▶ _DESCRIPTION OF THE TASK_: Start at the line that contains "Reconstruct this image", stop at the line that contains "S = bpy.context.scene", and repeat every line in that span, those two included, with no pictures.
+ + + + + + +
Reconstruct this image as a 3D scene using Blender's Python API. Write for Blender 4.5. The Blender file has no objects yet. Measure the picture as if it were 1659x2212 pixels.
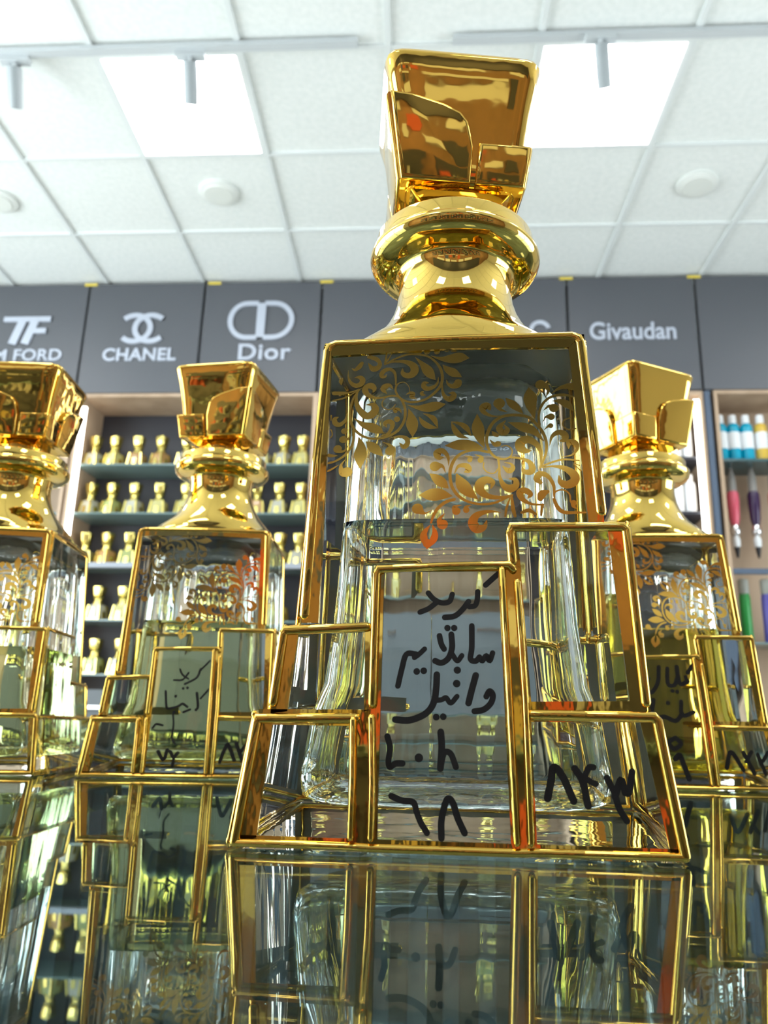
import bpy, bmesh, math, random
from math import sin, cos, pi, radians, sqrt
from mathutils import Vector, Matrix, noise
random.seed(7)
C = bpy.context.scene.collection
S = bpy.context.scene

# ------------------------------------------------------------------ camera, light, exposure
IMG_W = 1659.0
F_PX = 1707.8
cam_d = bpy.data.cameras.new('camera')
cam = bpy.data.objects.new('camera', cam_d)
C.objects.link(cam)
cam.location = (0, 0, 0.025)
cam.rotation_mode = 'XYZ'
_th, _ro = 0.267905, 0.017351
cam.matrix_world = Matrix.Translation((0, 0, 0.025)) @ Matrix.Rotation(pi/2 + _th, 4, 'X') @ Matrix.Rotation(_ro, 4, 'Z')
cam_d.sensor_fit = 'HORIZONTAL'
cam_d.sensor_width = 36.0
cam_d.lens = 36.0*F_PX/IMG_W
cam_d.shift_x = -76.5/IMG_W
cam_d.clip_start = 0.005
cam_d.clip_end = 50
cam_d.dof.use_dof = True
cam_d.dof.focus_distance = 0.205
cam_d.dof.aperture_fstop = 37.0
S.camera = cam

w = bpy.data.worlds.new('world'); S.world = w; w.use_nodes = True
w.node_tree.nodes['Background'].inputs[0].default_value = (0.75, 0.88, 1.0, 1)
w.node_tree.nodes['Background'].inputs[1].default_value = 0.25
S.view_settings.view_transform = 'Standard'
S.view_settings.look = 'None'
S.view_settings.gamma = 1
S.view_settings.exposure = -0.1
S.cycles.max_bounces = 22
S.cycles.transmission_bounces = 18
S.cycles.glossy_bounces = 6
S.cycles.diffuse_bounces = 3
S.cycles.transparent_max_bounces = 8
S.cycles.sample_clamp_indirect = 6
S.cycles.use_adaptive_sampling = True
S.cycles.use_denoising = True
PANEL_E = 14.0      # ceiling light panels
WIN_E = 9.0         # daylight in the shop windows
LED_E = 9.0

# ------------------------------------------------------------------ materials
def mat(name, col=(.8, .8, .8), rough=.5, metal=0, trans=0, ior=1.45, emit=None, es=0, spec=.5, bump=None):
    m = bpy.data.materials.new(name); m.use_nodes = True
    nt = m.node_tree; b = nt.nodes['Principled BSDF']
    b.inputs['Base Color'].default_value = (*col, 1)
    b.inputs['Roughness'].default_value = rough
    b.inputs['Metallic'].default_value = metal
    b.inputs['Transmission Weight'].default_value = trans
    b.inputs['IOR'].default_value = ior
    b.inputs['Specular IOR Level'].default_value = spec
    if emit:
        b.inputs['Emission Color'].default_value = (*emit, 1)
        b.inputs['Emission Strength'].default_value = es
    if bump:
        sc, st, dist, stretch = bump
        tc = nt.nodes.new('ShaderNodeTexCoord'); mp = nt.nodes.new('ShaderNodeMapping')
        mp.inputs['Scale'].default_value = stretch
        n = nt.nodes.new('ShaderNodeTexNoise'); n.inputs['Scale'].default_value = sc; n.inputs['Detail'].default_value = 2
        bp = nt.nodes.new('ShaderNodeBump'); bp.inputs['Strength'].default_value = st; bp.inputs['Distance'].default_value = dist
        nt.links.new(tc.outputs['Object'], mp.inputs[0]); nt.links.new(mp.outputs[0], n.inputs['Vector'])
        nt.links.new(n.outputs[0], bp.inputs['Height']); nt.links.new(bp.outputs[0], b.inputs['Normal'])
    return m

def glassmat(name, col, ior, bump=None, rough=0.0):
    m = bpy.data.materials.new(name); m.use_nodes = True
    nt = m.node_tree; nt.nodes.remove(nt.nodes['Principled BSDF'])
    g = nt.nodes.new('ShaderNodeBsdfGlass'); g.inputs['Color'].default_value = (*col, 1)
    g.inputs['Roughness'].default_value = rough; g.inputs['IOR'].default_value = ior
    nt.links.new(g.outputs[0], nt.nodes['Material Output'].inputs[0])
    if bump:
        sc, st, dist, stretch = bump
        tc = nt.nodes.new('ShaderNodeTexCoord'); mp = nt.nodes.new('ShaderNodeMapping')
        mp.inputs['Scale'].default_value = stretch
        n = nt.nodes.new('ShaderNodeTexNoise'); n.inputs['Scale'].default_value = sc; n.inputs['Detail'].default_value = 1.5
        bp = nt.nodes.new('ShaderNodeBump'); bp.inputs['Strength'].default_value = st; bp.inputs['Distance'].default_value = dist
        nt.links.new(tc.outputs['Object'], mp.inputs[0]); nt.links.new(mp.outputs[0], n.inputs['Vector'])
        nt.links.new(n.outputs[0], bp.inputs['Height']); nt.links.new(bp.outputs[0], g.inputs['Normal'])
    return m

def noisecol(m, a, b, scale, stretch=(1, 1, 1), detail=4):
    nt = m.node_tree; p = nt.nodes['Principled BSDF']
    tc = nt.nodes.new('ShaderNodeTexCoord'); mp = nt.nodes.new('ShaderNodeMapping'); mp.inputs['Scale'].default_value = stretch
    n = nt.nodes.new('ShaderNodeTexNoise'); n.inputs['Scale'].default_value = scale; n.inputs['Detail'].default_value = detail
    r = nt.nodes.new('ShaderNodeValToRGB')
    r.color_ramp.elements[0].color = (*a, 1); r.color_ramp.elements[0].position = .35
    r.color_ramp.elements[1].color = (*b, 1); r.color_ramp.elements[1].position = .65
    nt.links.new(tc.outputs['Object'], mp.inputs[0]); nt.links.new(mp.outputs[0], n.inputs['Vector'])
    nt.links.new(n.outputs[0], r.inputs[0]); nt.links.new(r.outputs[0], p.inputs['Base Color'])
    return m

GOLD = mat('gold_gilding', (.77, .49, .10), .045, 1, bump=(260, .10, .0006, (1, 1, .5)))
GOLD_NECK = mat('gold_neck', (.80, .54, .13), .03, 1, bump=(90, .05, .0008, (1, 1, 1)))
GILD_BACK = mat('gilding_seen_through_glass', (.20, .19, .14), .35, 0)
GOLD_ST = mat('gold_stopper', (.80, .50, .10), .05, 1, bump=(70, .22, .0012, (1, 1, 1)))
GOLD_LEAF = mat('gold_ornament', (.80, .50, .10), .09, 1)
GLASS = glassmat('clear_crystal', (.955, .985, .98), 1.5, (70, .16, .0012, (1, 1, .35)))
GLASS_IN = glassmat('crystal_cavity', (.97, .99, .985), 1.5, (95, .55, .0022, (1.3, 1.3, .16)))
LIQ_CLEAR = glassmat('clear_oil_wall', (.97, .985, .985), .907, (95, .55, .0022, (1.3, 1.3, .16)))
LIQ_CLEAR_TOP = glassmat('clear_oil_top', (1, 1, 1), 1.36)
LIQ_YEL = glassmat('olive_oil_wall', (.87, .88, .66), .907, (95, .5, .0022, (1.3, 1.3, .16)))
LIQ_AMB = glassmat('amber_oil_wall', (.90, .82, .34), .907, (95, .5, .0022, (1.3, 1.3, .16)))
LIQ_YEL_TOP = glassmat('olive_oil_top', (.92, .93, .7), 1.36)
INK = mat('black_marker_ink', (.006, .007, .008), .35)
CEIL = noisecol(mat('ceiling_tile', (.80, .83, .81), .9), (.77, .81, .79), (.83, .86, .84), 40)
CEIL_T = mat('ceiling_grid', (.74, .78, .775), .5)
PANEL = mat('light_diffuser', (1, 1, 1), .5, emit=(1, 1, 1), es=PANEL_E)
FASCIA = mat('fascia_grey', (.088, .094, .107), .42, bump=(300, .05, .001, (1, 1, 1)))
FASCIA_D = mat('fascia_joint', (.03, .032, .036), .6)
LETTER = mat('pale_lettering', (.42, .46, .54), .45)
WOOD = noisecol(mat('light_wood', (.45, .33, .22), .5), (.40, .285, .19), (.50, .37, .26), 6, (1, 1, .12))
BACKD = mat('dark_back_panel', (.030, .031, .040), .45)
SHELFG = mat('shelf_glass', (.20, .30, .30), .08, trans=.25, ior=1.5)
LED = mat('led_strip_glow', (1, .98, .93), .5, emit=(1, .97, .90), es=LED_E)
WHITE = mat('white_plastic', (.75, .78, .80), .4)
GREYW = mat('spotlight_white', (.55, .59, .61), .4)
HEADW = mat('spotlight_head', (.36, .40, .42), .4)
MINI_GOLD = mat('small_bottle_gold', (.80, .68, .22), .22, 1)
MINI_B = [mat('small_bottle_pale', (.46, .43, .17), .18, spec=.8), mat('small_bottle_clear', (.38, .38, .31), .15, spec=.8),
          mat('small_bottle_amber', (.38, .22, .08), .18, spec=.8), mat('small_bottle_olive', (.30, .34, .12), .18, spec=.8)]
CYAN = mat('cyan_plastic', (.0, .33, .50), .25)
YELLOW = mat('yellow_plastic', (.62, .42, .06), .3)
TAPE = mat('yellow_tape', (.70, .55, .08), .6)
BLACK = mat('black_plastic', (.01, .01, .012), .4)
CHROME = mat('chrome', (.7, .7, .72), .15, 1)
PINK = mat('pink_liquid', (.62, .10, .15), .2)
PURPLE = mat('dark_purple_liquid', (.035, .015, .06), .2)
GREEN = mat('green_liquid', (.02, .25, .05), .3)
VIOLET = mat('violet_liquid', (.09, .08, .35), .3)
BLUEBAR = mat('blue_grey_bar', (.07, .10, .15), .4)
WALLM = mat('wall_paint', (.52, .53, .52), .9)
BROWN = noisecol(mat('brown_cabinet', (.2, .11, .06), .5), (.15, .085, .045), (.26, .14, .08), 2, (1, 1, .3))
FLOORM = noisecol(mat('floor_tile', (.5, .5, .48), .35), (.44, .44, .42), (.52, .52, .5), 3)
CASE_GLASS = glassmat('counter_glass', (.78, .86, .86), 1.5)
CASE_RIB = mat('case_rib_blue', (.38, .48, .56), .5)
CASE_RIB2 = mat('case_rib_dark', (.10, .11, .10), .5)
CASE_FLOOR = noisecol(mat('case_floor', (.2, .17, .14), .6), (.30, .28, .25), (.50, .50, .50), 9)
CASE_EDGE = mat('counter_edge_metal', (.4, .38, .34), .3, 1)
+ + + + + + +
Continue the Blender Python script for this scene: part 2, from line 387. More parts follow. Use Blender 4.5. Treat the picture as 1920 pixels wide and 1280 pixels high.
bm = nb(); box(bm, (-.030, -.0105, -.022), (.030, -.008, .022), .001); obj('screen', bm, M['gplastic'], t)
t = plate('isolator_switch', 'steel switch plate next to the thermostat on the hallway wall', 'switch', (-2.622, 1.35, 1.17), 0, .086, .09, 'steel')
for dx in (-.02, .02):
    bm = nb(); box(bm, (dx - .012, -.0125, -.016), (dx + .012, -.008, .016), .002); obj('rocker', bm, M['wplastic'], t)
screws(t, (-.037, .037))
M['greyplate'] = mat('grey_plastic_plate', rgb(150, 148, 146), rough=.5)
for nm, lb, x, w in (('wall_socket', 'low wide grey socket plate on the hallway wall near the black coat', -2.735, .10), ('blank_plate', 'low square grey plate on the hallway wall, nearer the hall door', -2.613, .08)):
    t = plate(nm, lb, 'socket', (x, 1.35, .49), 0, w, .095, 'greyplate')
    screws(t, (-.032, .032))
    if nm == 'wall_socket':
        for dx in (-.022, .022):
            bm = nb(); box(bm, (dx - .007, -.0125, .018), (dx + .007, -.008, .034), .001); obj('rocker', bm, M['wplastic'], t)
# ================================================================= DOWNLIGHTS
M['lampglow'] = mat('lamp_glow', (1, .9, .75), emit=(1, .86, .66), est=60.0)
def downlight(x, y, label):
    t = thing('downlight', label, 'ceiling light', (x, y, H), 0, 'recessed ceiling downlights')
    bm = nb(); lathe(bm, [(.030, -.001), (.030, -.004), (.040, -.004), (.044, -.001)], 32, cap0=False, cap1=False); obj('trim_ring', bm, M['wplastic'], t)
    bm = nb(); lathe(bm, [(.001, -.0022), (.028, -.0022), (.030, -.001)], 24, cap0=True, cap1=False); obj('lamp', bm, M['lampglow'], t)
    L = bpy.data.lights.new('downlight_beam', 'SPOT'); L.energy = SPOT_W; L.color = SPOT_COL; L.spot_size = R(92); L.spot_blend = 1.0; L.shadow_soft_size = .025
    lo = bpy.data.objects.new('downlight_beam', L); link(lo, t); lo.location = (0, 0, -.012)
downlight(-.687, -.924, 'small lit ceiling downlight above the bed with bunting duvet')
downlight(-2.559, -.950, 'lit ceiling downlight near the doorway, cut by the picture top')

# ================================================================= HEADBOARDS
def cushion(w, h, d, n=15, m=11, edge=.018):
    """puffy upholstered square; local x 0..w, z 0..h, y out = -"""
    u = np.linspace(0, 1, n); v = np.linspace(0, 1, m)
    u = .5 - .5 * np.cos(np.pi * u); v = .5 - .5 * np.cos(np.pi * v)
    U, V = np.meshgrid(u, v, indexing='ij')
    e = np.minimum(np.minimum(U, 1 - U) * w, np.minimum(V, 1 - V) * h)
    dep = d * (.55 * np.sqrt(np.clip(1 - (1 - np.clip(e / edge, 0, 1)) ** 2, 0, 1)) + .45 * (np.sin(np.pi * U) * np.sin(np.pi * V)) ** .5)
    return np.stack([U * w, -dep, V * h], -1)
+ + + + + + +
▶ _TASK RESULT_:
Reconstruct this image as a 3D scene using Blender's Python API. Write for Blender 4.5. The Blender file has no objects yet. Measure the picture as if it were 1659x2212 pixels.
import bpy, bmesh, math, random
from math import sin, cos, pi, radians, sqrt
from mathutils import Vector, Matrix, noise
random.seed(7)
C = bpy.context.scene.collection
S = bpy.context.scene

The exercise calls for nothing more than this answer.